The SJC also found that Curt’s “remainder interest” in the trust, meaning what he would get when the trust principal was disbursed, was equally speculative.  Because the trust was designed to benefit future generations, the trustees would be unlikely to terminate the trust and distribute the remainder during Curt’s lifetime.  (Indeed, the dissent to the Appeals Court opinion had noted that the majority decision was almost certain to result in future litigation by the other trust beneficiaries.)

Most significant, the SJC found that the trial court order dividing the trust to benefit Diane could not create a right in Curt to force the trust to make distributions in her favor, when he did not otherwise have the right to compel distributions on his own behalf.  (Although the Appeals Court had applied this logic in its reversal of the contempt order against Curt, for whatever reason it did not in its main holding.) 

Reversing the Appeals Court, the SJC sent the decision back down on “remand” to the trial court with the directive that the 2004 was not marital property subject to division.

In the one bright spot of this otherwise bleak decision for Diane, the SJC also held that even though the trust was too remote and speculative to be considered divisible marital property, the trial court may on remand consider the trust proceeds as an “expectancy” of Curt’s future assets and income.
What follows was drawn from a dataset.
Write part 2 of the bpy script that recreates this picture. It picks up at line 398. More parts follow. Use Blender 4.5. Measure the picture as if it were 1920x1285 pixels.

In other words, the court may consider trust income something that Curt would be likely to receive after divorce, that the court may take into consideration in deciding what proportion to divide the marital assets between Curt and Diane.

The moral of this story is that trust construction is highly discretionary, uncertain, and can result in different outcomes on all decision making levels.  Given the variability of judicial outcome when dealing with trusts, parties would indeed be on safest ground by understanding that this area of the law is fraught with unpredictability and that settlement is their best bet.